Once again, the moment of money creation is when the state issues debt, the moment of currency creation is when the Central Bank mints using this debt as backing, or buys this debt on the market with newly minted cash. The currency issued by the central bank is merely a form of this money.

Unsurprisingly, with their respective publics accepting their debt as money, nations all over the world have taken advantage of this fact to balloon their balance sheets. Globally, corporate debt and government debt are roughly equal in total size.

Historical Debt Outstanding, retrieved from Fiscal Data https://fiscaldata.treasury.gov/datasets/historical-debt-outstanding/, Oct 18, 2022

If your first thought on seeing this chart was that rate of growth can’t last forever, you are not alone. In 1900, the US government debt was about two billion dollars in face value, at the time still pegged to and in theory redeemable for more than 16 million pounds of gold. Today, that amount of gold is worth 130 billion dollars, less than a hundredth of the 31 trillion dollar government debt. In dollar terms, the debt has increased ten thousand fold.

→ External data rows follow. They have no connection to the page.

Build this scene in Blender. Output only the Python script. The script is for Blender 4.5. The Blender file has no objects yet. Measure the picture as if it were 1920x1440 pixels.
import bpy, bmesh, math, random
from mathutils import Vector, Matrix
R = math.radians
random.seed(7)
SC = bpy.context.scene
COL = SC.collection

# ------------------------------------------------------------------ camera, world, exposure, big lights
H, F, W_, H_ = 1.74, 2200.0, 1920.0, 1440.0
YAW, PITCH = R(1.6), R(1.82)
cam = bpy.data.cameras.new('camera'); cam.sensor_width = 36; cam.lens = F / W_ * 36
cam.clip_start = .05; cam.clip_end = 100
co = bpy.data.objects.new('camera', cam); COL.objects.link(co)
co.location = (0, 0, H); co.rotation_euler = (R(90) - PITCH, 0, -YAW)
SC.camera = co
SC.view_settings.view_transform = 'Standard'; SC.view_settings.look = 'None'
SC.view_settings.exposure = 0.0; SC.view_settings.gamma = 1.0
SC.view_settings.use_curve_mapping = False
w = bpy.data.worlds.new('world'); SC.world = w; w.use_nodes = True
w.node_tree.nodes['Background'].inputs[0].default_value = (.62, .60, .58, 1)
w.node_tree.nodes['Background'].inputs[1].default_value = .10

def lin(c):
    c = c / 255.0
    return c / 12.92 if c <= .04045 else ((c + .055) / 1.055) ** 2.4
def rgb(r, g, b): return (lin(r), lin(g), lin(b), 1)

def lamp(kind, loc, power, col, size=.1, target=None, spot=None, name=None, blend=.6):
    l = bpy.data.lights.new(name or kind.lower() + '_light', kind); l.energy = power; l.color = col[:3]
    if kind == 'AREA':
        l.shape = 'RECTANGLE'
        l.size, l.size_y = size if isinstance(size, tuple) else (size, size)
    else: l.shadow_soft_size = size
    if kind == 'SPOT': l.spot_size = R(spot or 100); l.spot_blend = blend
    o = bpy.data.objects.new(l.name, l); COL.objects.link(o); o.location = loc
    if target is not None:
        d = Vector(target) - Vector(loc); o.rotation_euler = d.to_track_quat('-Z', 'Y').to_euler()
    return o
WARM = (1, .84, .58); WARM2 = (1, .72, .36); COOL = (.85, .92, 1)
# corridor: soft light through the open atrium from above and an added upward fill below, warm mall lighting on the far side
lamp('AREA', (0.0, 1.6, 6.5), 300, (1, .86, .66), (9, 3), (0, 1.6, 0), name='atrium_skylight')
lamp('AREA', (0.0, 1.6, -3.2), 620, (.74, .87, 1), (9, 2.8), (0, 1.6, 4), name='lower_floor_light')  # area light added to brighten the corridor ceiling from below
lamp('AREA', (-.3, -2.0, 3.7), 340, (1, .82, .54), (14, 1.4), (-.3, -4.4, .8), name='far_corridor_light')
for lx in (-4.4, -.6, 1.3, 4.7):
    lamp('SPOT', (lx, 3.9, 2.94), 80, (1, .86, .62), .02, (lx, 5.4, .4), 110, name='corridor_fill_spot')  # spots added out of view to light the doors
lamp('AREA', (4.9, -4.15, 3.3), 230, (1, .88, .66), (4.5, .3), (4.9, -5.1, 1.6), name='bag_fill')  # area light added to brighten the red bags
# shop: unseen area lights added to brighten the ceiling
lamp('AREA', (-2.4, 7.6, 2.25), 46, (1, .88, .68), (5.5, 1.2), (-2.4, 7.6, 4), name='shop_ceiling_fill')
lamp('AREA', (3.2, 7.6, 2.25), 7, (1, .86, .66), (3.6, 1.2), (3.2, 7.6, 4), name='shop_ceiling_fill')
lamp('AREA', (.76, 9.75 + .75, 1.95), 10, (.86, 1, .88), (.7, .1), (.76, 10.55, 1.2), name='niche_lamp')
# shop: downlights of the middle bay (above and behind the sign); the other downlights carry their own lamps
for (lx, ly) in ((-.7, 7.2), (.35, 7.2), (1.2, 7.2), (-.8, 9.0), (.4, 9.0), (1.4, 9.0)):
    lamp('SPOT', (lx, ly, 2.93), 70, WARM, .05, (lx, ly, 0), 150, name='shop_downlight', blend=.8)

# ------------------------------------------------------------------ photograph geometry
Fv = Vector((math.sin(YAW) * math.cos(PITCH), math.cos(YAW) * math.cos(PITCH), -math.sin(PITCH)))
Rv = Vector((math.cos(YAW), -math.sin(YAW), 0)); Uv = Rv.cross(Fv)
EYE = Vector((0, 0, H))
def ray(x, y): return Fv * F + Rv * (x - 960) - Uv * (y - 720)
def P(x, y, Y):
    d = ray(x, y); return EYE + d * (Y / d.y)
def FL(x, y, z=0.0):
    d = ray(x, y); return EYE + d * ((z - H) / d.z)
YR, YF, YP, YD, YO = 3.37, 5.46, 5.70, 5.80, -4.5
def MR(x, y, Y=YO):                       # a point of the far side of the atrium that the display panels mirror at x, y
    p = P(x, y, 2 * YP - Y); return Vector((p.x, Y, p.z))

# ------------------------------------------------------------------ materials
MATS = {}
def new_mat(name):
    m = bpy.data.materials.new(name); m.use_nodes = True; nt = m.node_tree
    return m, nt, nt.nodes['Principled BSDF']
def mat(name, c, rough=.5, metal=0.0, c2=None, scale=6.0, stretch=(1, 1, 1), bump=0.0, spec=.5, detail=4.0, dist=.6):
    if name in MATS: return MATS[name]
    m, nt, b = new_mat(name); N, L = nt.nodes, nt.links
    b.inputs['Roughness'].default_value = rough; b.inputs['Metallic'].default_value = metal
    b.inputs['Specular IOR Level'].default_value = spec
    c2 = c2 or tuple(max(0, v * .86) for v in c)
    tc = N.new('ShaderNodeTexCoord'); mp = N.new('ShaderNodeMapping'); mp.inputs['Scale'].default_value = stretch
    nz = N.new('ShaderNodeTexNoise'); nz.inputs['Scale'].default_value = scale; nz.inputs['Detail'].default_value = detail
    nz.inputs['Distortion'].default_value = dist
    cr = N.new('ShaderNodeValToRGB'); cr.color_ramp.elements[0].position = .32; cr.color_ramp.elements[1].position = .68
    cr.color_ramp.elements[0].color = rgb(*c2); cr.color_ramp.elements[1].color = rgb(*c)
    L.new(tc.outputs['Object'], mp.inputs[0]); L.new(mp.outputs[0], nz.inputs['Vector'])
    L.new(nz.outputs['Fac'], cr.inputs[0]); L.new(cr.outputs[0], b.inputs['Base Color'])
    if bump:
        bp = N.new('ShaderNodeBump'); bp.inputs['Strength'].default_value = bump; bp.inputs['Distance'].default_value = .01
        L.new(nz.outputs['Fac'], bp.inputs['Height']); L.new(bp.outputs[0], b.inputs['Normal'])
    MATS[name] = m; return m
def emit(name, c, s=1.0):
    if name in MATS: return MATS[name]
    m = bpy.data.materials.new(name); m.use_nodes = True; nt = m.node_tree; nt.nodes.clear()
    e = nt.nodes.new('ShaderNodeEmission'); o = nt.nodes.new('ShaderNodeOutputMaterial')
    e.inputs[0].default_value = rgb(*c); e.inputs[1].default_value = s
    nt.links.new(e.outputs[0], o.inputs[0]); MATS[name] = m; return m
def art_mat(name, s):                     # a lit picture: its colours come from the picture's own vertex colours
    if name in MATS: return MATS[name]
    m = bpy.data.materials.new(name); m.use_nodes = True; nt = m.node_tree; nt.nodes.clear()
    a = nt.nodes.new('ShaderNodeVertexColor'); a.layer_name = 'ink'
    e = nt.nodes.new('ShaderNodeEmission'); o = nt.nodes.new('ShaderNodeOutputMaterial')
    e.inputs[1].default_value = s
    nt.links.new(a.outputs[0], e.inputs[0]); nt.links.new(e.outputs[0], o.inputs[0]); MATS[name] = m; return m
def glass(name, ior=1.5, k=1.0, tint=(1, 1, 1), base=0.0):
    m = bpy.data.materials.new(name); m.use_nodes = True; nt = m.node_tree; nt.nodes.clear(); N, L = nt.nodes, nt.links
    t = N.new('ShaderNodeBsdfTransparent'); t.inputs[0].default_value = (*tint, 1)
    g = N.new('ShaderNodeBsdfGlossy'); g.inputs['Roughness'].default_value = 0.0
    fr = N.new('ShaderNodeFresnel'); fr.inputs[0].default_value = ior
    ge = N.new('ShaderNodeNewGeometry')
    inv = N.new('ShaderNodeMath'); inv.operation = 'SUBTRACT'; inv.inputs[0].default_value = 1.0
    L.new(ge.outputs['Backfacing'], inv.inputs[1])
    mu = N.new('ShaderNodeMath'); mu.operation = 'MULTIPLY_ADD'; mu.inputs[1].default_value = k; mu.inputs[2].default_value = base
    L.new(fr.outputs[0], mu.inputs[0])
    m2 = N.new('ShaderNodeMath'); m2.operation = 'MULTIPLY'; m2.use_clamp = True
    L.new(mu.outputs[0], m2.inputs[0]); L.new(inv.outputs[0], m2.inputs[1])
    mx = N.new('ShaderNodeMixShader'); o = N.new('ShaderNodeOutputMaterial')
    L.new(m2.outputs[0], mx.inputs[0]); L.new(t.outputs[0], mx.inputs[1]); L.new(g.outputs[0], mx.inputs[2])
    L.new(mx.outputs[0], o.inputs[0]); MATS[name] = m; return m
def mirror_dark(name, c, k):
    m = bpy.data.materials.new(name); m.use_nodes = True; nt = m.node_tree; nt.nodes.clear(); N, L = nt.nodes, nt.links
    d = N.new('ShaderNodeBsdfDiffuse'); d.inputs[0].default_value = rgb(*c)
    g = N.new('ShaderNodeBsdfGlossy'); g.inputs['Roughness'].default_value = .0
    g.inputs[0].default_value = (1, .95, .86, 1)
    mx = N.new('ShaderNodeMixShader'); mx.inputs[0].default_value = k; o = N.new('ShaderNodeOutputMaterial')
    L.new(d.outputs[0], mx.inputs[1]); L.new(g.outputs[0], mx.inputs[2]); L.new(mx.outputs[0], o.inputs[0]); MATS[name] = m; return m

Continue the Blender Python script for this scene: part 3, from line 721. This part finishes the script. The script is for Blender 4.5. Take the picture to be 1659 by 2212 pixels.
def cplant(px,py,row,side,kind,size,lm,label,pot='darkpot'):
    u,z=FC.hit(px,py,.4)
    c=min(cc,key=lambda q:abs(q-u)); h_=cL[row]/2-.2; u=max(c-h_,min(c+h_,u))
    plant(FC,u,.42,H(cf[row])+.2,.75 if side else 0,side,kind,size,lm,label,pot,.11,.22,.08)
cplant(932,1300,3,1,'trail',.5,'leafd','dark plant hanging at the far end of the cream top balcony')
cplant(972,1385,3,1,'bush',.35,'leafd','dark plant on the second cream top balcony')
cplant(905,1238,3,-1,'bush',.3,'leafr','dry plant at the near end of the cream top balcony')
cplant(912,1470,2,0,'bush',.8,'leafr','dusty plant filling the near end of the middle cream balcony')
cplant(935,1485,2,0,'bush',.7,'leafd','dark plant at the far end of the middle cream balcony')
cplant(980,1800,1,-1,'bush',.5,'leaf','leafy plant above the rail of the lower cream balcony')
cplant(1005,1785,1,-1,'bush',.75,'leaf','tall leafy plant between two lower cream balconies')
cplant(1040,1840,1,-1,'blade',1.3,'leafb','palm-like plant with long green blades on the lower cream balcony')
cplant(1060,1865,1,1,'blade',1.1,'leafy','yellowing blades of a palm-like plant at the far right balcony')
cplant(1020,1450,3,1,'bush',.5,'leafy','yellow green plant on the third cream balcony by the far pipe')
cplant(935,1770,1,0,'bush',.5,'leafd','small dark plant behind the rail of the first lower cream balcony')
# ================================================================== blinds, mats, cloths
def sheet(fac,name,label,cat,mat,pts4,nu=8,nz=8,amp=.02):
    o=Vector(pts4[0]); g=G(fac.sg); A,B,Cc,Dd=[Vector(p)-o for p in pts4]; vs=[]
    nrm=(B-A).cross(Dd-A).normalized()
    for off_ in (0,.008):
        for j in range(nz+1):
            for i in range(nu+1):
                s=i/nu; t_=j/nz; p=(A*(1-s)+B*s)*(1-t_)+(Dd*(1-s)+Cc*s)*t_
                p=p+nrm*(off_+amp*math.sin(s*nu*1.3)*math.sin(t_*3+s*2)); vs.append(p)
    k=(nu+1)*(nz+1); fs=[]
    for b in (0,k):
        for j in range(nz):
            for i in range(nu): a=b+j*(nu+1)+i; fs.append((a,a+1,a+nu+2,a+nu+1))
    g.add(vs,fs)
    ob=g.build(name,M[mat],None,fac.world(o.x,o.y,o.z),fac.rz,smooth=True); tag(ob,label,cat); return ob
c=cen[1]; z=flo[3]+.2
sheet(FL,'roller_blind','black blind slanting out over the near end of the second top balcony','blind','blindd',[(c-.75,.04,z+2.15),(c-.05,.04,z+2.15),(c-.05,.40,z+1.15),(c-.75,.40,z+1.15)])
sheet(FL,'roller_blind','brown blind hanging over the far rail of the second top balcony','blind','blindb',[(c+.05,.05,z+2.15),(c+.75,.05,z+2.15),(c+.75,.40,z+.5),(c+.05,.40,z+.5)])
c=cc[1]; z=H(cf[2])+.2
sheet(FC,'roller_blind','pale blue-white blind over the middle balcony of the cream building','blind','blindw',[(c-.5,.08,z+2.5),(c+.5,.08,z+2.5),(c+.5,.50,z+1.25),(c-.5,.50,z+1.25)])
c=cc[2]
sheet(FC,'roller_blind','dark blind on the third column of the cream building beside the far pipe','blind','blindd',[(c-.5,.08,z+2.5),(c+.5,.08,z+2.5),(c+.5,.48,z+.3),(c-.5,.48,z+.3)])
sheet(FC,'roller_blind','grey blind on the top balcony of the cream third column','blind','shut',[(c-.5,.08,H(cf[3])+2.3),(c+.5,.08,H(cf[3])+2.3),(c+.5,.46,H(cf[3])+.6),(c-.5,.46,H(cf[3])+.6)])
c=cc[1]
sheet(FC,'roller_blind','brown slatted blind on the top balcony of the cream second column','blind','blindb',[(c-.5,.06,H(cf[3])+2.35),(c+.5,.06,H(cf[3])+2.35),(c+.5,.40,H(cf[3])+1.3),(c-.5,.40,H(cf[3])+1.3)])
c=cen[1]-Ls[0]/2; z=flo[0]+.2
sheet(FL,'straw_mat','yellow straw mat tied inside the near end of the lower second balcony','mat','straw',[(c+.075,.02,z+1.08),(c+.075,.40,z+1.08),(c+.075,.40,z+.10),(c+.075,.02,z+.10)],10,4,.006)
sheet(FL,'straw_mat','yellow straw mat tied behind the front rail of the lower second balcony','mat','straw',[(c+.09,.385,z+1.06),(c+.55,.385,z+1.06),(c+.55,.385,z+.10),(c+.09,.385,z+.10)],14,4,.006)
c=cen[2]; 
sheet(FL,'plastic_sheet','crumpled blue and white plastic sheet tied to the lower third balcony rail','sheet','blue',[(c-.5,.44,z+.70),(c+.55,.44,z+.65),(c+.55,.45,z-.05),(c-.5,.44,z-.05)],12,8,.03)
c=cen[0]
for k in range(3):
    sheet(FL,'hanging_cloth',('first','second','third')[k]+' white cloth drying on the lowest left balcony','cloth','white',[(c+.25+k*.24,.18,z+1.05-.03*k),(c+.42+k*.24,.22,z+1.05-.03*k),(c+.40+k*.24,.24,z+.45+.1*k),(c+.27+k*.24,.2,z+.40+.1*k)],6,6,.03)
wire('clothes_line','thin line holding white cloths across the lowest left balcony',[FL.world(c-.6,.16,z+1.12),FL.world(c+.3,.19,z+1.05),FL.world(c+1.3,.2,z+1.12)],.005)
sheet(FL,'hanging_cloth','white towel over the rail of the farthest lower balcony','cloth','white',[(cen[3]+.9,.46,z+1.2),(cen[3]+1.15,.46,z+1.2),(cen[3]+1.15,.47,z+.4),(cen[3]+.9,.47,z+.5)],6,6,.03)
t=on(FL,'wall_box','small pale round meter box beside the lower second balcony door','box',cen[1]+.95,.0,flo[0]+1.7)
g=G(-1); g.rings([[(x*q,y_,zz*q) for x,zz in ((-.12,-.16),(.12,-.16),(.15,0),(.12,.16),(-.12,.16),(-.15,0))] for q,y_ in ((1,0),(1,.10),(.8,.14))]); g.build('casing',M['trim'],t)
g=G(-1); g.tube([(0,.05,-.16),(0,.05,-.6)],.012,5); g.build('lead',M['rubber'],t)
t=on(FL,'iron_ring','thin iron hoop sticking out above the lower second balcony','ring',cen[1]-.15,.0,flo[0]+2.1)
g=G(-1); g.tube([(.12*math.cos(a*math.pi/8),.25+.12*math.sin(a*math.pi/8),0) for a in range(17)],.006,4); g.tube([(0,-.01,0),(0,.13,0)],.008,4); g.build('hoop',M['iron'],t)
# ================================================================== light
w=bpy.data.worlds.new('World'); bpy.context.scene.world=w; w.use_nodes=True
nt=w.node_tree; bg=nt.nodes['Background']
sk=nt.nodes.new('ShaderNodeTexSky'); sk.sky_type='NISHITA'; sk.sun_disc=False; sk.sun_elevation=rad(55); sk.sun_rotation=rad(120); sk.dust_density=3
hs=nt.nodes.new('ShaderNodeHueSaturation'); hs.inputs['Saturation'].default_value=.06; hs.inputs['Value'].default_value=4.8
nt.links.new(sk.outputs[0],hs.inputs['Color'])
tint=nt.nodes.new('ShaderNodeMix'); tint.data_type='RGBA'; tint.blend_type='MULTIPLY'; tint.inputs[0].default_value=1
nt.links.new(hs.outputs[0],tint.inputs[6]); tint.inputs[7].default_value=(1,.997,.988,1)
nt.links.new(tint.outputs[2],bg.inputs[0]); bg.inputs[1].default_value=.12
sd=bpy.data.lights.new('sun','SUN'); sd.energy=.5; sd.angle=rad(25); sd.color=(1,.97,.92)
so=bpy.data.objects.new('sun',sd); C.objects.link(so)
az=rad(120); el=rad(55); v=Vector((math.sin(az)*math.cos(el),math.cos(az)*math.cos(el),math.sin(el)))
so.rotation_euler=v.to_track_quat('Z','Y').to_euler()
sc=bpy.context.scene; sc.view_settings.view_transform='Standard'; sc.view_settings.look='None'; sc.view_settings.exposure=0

Any analysis of volatility events in the money markets must give particular scrutiny to the actions of the government and the central banks. Given the enormous power of these entities, it is somewhere between absurd and sinister for them to lay the blame on market participants for what their own monetary policy has wrought.

Is Debt Good Money

There’s nothing inherently wrong about a self-referential system where debt is the monetary base as I can see. Compared to a commodity money where literal physical gold must be mined from the ground, it’s far more efficient in the use of resources. The difference is like that of Proof of Work vs Proof of Stake. Like a commodity money, its supply is responsive to demand. With sufficient demand for money, debt issuance becomes more attractive (rates go down). With insufficient demand for money, debt issuance becomes less attractive and reducing debts (buying back bonds) becomes potentially profitable at higher rates, causing the money supply to shrink.

As such, I’m not necessarily in the camp that says fiat must be replaced by a cryptocurrency alternative. Maybe instead a fiat currency can decentralize and ungovern, becoming a global standard. The main issue is concentrated risk and control. As the only creator of the base money, the state exercises too much control over the monetary system. US Treasuries are far more liquid than any other comparable instrument and have a natural dominance as base money. Therefore, it’s not easy to see the path out to a more diversified monetary system.

Perhaps it starts with other countries competing more successfully in monetizing their own debt. New technological rails can open up markets, such as making it easier for a US dollar stablecoin issuer to invest some portion of funds in gilts (or secured lending against them).